:: Data for the task

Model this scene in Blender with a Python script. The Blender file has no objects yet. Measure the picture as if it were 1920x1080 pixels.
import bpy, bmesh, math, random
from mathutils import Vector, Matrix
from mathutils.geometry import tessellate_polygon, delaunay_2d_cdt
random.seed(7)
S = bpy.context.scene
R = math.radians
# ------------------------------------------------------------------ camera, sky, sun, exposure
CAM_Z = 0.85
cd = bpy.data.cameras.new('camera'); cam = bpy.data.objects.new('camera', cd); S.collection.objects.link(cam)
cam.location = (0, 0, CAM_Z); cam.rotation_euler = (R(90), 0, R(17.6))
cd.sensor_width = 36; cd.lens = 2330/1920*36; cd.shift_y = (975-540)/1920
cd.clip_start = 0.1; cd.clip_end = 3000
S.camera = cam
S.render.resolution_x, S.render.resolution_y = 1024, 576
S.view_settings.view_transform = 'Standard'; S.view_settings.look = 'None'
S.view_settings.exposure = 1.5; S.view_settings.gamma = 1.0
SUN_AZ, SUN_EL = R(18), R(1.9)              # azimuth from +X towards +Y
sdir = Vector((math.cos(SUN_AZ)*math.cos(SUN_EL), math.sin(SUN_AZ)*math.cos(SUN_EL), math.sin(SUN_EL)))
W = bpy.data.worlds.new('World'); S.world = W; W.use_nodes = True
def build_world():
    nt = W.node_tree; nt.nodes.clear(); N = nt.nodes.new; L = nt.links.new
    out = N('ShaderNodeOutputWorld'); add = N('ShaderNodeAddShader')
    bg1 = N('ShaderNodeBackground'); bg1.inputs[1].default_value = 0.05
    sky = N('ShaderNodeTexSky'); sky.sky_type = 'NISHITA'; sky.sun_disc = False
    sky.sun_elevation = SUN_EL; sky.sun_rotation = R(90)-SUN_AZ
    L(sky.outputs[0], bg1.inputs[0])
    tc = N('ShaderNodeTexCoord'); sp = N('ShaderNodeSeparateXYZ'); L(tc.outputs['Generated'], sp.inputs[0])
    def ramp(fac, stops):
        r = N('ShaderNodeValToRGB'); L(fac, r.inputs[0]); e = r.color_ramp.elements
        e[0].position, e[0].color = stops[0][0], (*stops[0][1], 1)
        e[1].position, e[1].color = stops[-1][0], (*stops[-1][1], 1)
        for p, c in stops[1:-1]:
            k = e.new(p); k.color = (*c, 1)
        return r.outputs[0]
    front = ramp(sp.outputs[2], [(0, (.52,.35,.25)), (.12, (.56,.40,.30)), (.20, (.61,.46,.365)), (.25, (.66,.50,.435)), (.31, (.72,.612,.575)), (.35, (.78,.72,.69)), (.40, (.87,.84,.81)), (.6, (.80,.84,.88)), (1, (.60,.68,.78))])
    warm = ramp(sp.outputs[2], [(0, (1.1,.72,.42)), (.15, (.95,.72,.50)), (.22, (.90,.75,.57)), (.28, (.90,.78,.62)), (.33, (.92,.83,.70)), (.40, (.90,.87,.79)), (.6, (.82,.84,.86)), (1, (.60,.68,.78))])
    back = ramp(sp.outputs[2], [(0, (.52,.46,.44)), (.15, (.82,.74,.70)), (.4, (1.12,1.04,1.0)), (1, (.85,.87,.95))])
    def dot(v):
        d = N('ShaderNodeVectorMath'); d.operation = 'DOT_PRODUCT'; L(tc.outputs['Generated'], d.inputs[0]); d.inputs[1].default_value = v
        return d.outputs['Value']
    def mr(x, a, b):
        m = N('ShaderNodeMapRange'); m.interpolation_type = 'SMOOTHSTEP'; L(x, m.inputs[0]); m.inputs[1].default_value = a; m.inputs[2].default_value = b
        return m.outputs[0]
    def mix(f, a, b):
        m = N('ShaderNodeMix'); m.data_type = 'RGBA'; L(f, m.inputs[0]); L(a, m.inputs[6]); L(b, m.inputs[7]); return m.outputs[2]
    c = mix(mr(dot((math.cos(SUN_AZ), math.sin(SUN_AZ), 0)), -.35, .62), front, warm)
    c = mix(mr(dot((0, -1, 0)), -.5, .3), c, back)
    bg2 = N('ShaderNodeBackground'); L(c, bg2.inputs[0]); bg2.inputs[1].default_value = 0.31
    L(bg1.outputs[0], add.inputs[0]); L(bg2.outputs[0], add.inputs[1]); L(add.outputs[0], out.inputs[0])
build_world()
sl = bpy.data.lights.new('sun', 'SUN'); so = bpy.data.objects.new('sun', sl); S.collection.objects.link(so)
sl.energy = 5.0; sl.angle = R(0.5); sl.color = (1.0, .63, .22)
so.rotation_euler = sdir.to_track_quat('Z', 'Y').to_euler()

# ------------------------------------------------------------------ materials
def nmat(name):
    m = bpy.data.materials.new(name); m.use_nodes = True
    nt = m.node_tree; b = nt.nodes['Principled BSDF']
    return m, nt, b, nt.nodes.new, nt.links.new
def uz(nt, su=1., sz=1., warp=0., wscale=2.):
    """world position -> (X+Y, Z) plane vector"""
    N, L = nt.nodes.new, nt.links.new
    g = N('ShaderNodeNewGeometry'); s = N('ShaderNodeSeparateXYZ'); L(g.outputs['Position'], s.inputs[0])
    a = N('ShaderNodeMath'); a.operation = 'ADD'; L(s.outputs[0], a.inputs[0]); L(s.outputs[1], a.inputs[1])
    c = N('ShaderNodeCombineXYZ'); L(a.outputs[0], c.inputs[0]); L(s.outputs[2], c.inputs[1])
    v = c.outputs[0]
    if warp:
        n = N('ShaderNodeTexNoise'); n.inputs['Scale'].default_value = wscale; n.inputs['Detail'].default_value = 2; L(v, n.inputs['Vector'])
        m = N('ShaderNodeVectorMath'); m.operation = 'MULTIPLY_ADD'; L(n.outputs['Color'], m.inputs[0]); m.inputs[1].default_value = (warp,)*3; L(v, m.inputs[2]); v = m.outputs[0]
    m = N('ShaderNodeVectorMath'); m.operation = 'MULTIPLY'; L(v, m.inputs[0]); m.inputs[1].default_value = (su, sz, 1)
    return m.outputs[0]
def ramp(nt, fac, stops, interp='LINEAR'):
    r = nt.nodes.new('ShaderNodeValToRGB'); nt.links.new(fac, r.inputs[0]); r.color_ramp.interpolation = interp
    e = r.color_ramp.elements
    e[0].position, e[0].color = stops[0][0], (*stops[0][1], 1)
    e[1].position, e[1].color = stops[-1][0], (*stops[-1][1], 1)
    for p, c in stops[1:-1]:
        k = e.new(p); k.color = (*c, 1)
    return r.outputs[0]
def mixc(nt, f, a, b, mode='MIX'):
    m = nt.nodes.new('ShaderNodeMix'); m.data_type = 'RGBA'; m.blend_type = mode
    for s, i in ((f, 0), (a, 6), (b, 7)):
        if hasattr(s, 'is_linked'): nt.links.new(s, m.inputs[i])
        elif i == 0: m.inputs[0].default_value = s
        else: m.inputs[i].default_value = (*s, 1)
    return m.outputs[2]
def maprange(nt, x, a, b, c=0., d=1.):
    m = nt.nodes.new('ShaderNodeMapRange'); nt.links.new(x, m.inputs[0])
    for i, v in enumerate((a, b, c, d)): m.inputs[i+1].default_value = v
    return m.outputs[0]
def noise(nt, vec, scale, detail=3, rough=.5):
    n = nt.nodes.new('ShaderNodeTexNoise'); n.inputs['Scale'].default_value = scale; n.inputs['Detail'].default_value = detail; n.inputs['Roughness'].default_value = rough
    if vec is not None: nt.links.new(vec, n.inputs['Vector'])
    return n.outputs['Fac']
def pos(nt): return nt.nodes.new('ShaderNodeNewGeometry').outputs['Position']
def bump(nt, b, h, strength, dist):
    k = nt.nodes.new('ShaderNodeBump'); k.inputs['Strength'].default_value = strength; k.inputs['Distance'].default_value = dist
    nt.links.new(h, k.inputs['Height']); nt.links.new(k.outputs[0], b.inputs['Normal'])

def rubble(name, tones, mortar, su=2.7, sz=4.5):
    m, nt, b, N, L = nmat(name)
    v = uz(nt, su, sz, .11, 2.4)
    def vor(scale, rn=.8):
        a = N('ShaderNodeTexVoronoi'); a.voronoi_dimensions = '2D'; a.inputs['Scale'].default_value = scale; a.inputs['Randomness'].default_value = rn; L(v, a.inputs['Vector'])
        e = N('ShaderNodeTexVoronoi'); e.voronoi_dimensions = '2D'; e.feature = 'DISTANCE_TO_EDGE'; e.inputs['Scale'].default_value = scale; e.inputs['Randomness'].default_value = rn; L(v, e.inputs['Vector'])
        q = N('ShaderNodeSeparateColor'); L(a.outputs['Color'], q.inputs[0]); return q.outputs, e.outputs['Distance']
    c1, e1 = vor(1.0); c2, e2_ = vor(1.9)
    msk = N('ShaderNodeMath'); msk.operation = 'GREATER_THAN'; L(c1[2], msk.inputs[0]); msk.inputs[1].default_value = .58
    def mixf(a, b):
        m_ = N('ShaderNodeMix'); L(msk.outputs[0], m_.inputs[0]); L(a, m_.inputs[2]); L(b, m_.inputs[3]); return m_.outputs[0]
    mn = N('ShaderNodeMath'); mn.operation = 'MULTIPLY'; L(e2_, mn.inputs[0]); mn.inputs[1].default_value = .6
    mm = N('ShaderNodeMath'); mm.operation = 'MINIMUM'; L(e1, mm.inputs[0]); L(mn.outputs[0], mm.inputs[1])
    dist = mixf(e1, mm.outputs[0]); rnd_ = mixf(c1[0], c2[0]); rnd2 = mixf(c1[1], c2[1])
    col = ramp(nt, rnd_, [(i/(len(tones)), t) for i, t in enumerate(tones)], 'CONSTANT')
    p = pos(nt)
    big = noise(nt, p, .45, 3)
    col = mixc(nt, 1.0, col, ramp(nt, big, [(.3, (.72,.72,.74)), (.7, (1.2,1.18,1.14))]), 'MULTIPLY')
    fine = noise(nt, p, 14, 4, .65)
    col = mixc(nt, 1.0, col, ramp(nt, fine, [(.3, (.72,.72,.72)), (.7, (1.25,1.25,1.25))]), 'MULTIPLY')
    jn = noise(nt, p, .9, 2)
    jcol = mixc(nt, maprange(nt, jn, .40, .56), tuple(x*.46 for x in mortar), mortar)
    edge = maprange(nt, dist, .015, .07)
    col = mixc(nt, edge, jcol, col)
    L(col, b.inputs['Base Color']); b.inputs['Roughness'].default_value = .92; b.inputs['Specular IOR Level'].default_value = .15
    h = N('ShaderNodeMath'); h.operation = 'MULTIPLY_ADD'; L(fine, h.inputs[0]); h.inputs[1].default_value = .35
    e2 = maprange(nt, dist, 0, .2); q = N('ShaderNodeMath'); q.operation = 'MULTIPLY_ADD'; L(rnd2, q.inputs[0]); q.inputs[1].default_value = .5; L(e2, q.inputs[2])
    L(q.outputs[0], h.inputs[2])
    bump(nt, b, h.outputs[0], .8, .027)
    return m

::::
:: Data for the task

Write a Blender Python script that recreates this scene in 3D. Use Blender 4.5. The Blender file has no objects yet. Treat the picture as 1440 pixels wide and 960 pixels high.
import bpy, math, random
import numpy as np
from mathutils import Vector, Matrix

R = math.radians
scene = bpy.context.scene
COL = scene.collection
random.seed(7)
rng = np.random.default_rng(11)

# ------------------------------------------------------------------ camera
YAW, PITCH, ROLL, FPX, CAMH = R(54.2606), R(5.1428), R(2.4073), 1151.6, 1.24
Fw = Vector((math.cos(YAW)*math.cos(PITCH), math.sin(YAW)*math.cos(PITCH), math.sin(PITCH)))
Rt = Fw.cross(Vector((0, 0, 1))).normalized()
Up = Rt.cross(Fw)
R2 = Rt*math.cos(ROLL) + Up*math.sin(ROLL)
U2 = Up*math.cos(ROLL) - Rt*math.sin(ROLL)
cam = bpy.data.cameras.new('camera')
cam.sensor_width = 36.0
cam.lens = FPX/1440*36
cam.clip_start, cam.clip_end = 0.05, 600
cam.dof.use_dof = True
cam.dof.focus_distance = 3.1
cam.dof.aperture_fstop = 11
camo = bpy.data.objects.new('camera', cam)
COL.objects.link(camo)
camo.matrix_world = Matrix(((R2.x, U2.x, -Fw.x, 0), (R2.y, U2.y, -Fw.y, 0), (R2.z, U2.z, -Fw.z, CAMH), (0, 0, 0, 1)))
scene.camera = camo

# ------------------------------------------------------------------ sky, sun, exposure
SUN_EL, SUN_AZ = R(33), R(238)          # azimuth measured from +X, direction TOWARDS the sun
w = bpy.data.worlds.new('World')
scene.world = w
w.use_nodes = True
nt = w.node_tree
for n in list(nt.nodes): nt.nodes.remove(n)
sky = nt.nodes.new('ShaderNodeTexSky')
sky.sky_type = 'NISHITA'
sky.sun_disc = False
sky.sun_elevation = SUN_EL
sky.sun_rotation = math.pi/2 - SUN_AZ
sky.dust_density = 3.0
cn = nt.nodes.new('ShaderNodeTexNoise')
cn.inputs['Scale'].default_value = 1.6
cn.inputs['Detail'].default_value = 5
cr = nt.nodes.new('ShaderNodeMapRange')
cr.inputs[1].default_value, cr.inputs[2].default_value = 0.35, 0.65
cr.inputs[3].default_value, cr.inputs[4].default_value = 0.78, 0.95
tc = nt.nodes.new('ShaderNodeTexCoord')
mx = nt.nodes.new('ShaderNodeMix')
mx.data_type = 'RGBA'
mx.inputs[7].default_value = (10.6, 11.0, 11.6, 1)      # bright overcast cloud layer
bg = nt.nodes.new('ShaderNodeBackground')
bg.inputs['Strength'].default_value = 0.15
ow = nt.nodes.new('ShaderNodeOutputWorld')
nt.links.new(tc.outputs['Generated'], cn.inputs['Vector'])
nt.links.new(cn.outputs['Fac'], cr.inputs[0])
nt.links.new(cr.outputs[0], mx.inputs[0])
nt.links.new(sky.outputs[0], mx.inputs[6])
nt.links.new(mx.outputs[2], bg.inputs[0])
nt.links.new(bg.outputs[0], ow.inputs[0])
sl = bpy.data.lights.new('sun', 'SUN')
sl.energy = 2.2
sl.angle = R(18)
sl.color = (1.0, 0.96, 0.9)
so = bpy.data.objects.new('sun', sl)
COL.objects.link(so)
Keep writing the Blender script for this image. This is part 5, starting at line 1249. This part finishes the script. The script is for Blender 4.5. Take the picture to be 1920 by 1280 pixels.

::::

◆ The task: Every line from the one containing "Write a Blender" through the one containing "scene.camera = camo" is to be given again exactly, both ends included, and no line outside that range.

◆ Task solution:
Write a Blender Python script that recreates this scene in 3D. Use Blender 4.5. The Blender file has no objects yet. Treat the picture as 1440 pixels wide and 960 pixels high.
import bpy, math, random
import numpy as np
from mathutils import Vector, Matrix

R = math.radians
scene = bpy.context.scene
COL = scene.collection
random.seed(7)
rng = np.random.default_rng(11)

# ------------------------------------------------------------------ camera
YAW, PITCH, ROLL, FPX, CAMH = R(54.2606), R(5.1428), R(2.4073), 1151.6, 1.24
Fw = Vector((math.cos(YAW)*math.cos(PITCH), math.sin(YAW)*math.cos(PITCH), math.sin(PITCH)))
Rt = Fw.cross(Vector((0, 0, 1))).normalized()
Up = Rt.cross(Fw)
R2 = Rt*math.cos(ROLL) + Up*math.sin(ROLL)
U2 = Up*math.cos(ROLL) - Rt*math.sin(ROLL)
cam = bpy.data.cameras.new('camera')
cam.sensor_width = 36.0
cam.lens = FPX/1440*36
cam.clip_start, cam.clip_end = 0.05, 600
cam.dof.use_dof = True
cam.dof.focus_distance = 3.1
cam.dof.aperture_fstop = 11
camo = bpy.data.objects.new('camera', cam)
COL.objects.link(camo)
camo.matrix_world = Matrix(((R2.x, U2.x, -Fw.x, 0), (R2.y, U2.y, -Fw.y, 0), (R2.z, U2.z, -Fw.z, CAMH), (0, 0, 0, 1)))
scene.camera = camo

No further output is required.